[START Information supplied]
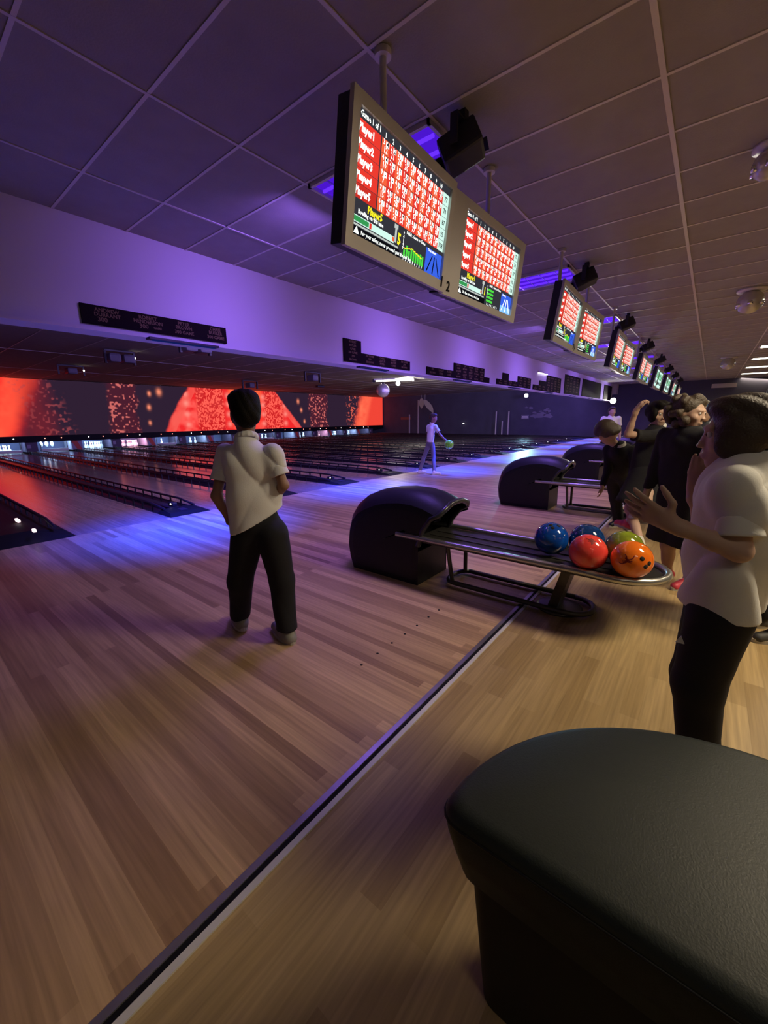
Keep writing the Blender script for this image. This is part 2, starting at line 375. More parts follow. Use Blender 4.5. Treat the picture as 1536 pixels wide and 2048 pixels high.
# =================================================================== LANES
LANE_END = 24.75
ord_ = ['first', 'second', 'third', 'fourth', 'fifth', 'sixth', 'seventh', 'eighth', 'ninth', 'tenth', 'eleventh', 'twelfth', 'thirteenth', 'fourteenth', 'fifteenth', 'sixteenth', 'seventeenth']
for k in range(0, 16):
    a, b = TK(k), TK(k) + 1.085
    o = MB().box(((a + b) / 2, (FOUL + LANE_END) / 2, -0.05), (b - a, LANE_END - FOUL, 0.1)).build('bowling_lane', M['lane'])
    tag(o, 'polished wooden bowling lane, %s one counting from the near end' % ord_[k], 'bowling lane', 'polished bowling lanes side by side', 'thing')
def gutter_unit(k):
    """two gutters, the capping between them and the foul line tip"""
    c = TK(k) - 0.29
    t = thing('lane_divider', 'black double gutter with bumper rails just before the %s' % (ord_[k] + ' lane' if k < 16 else 'dark side wall'), 'lane divider', (c, FOUL, 0), group='black lane dividers')
    L = 23.42 - FOUL
    gm = MB()
    for s in (-1, 1):
        pts = []; c0 = s * 0.175
        for i in range(9):
            an = PI + PI * i / 8; pts.append((c0 + 0.112 * math.cos(an), 0.0 + 0.075 * math.sin(an)))
        pts += [(c0 + 0.115, -0.10), (c0 - 0.115, -0.10)]
        gm.prism(pts, 'y', 0.0, L, 0, False)
    gm.build('gutter', M['gutter'], t)
    MB().prism([(-0.06, -0.1), (0.06, -0.1), (0.06, 0.03), (0.045, 0.045), (-0.045, 0.045), (-0.06, 0.03)], 'y', 0.15, L, 0).build('capping', M['gutter'], t)
    # tapering nose lying on the approach edge
    MB().add([(-0.29, -0.02, 0.0), (0.29, -0.02, 0.0), (0.29, 0.42, 0.0), (-0.29, 0.42, 0.0), (-0.24, 0.10, 0.035), (0.24, 0.10, 0.035), (0.22, 0.42, 0.05), (-0.22, 0.42, 0.05)],
             [(0, 1, 5, 4), (1, 2, 6, 5), (2, 3, 7, 6), (3, 0, 4, 7), (4, 5, 6, 7), (0, 3, 2, 1)]).build('nose_cover', M['dark'], t)
    return t
def add_rail(t, dx, detail, shared=[]):
    L = 17.1
    rb = MB().tube([(0, -0.12, 0.062), (0, 0.35, 0.105), (0, L, 0.105)], 0.017, n=8)
    if not detail:
        for i in range(47): rb.box((0, .3 + .36 * i, 0.04), (0.016, 0.03, 0.13))
    r = rb.build('bumper_rail', M['rail'], t, (dx, 0.45, 0))
    if detail:
        pm = None
        for i in range(47):
            if pm is None: pm = MB().box((0, 0, 0.0), (0.016, 0.03, 0.13)).build('post', M['rail'], r, (0, 0.3, 0.04))
            else:
                q = pm.copy(); COL.objects.link(q); q.parent = r; q.location = (0, .3 + .36 * i, 0.04)
for k in range(1, 17):
    t = gutter_unit(k)
    for s in (-1, 1): add_rail(t, s * .215, k < 7)
# dark platform beside the first lane
pf = thing('ball_track_cover', 'wide black cover with two white sensor lights beside the first lane', 'cover', (0.2, FOUL, 0))
MB().prism([(-1.78, -0.1), (1.03, -0.1), (1.03, 0.05), (0.75, 0.10), (-1.78, 0.10)], 'y', 0.25, LANE_END - FOUL).build('cover_board', M['dark'], pf)
MB().add([(-1.78, -0.02, 0), (1.07, -0.02, 0), (1.03, 0.3, 0), (-1.78, 0.3, 0), (-1.78, .25, .1), (0.75, .25, .1), (1.03, .27, .05)], [(0, 1, 6, 5, 4), (1, 2, 6), (0, 4, 3), (3, 4, 5, 6, 2), (0, 3, 2, 1)]).build('nose_cover', M['dark'], pf)
MB().tube([(0.93, 0.15, 0.11), (0.93, 0.5, 0.16), (0.93, 17, 0.16)], 0.02, n=8).build('rail', M['rail'], pf)
for i in range(14): MB().box((0.93, 0.45 + .36 * i, 0.09), (0.018, 0.03, 0.16)).build('post', M['rail'], pf)
for p, ln in (((68, 1060), .07), ((35, 1040), .16)):
    q = onz(p, 0.14)
    MB().box((q[0] - 0.2, q[1] - FOUL, 0.135), (0.03, ln, 0.035), bev=.006).build('sensor_light', emis('sensor light', (1, .75, .8), 1.6), pf)  # bright glints on the cover, drawn as glowing bars

# foul detector units on the cappings
fd = None
for k in range(1, 15):
    if fd is None:
        fd = thing('foul_detector', None, 'foul detector', (0, 0, 0))
        MB().box((0, 0, 0.05), (0.07, 0.16, 0.06), bev=.012).build('housing', M['rail'], fd)
        MB().add(*uvsphere((-0.038, -0.02, 0.058), 0.011, 8, 6), smooth=True).build('lamp_lens', M['whiteled'], fd); t = fd
    else: t = copy_tree(fd)
    t.location = (TK(k) - 0.29, FOUL + 0.55, 0.027)
    tag(t, 'small black foul line sensor on the %s capping' % ord_[k - 1], 'sensor', 'foul line sensors')

# pins -----------------------------------------------------------------
prof = [(0.0, 0), (0.026, 0), (0.029, .01), (0.048, .06), (0.0605, .114), (0.058, .15), (0.042, .20), (0.026, .235), (0.0235, .255), (0.026, .28), (0.0322, .33), (0.031, .352), (0.022, .374), (0.010, .381), (0, .381)]
def make_pin():
    t = thing('bowling_pin', None, 'bowling pin')
    b = MB().lathe([(r * 1.12, h) for r, h in prof], (0, 0, 0), n=16); o = b.build('pin_body', M['pin'], t)
    MB().lathe([(0.0315, .222), (0.0325, .232), (0.0305, .236)], (0, 0, 0), n=16).build('stripe', M['pinred'], t)
    MB().lathe([(0.0298, .262), (0.0315, .272), (0.0325, .278)], (0, 0, 0), n=16).build('stripe', M['pinred'], t)
    return t
tri = [(0, 0)] + [(-.152, .264), (.152, .264)] + [(-.305, .528), (0, .528), (.305, .528)] + [(-.457, .792), (-.152, .792), (.152, .792), (.457, .792)]
sets = {1: [0, 1, 2, 3, 4, 6], 2: [], 3: list(range(10)), 4: list(range(10)), 5: [4], 6: [1, 4, 2], 8: list(range(10)), 9: list(range(10)), 10: [3], 11: [0, 1, 2, 4], 12: [5, 8], 13: list(range(10)), 14: [2, 5]}
pin0 = make_pin(); first = True
for k, idx in sets.items():
    for i in idx:
        t = pin0 if first else copy_tree(pin0); first = False
        t.location = (TK(k) + .54 + tri[i][0], 23.75 + tri[i][1] * .9, 0)
        tag(t, 'white bowling pin, %s of the rack on the %s lane' % (('front pin', 'nearer pin in the second row', 'farther pin in the second row', 'nearer pin in the third row', 'middle pin in the third row', 'farther pin in the third row', 'nearest pin in the back row', 'second pin in the back row', 'third pin in the back row', 'farthest pin in the back row')[i], ord_[k]), 'bowling pin', 'pins at the end of the %s lane' % ord_[k])
for i in range(3):   # three pins lifted over the second lane
    t = copy_tree(pin0); q = ony((81 + 11 * i, 884), 23.75); t.location = (q[0], q[1], 0.24)
    MB().tube([(0, 0, .37), (0, 0, .6)], .012).build('hanger', M['darksteel'], t)
    tag(t, 'white bowling pin lifted over the third lane, %s of the three' % ('nearest', 'middle one', 'farthest')[i], 'bowling pin', 'pins lifted by the pinsetter')
t = thing('pinsetter_rack', 'dark pinsetter rack holding three pins over the third lane', 'pinsetter', (TK(2) + .54, 23.95, .60))
MB().box((0, 0, .04), (1.0, .7, .08)).build('rack_plate', M['dark'], t); MB().box((0, 0, .14), (.9, .06, .12)).build('lifting_bar', M['darksteel'], t)
# pit furniture: kickbacks, sweep bars, pit lights
M['kick'] = mat('kickback panel', (0.42, 0.38, 0.50), 0.5); M['kickdark'] = mat('kickback dark panel', (0.10, 0.07, 0.12), 0.5)
M['kickred'] = mat('kickback red stripe', (0.75, 0.10, 0.05), 0.5); M['pitback'] = mat('pit curtain', (0.16, 0.16, 0.30), 0.8)
for k in range(1, 17):
    t = thing('kickback_panel', 'pale pit side panel %s beside the %s lane' % ('with red slash' if k % 2 else 'with dark face', ord_[k] if k < 16 else 'last'), 'panel', (TK(k) - .29, 23.5, 0), group='pit side panels')
    MB().box((0, 0.6, 0.265), (0.40, 1.3, 0.42)).build('panel_board', M['kick'] if k % 2 else M['kickdark'], t)
    if k % 2: MB().add([(-.205, -.056, .47), (.02, -.056, .47), (.205, -.056, .0), (.02, -.056, .0), (-.205, -.052, .47), (.02, -.052, .47), (.205, -.052, .0), (.02, -.052, .0)], [(0, 1, 2, 3), (4, 7, 6, 5), (0, 4, 5, 1), (1, 5, 6, 2), (2, 6, 7, 3), (3, 7, 4, 0)]).build('red_slash', M['kickred'], t)
    else: MB().box((-.1, -.055, .3), (.12, .01, .16)).build('notice', M['kick'], t)
struct('trim_22', MB().box(((X0 + WALL_R) / 2, 25.0, 0.3), (WALL_R - X0, 0.05, 0.6)), M['pitback'], 'blue curtain behind the pins')
for k in (1, 2, 5, 9):
    t = thing('sweep_bar', 'white sweep bar lowered across the %s lane' % ord_[k], 'sweep bar', (TK(k) + .54, 23.55, 0), group='sweep bars of the pinsetters')
    MB().box((0, 0, 0.10), (1.0, 0.05, 0.13), bev=.03).build('bar', M['white_pl'], t)
    for s in (-1, 1): MB().box((s * .49, 0.1, 0.27), (.03, .04, .34)).build('arm', M['darksteel'], t)
for k in range(1, 16):
    lamp('pit_light', 'AREA', (TK(k) + .54, 23.62, 0.50), 26 if k < 6 else 16, (0.40, 0.68, 1.0) if k % 4 else (.9, .5, .7), (TK(k) + .54, 24.3, 0.1), shape='RECTANGLE', size=1.0, size_y=0.08)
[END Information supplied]
_Stated exercise_: Where a line in the material above holds "wide", copy that line.

_Full answer_:
Keep writing the Blender script for this image. This is part 2, starting at line 375. More parts follow. Use Blender 4.5. Treat the picture as 1536 pixels wide and 2048 pixels high.
pf = thing('ball_track_cover', 'wide black cover with two white sensor lights beside the first lane', 'cover', (0.2, FOUL, 0))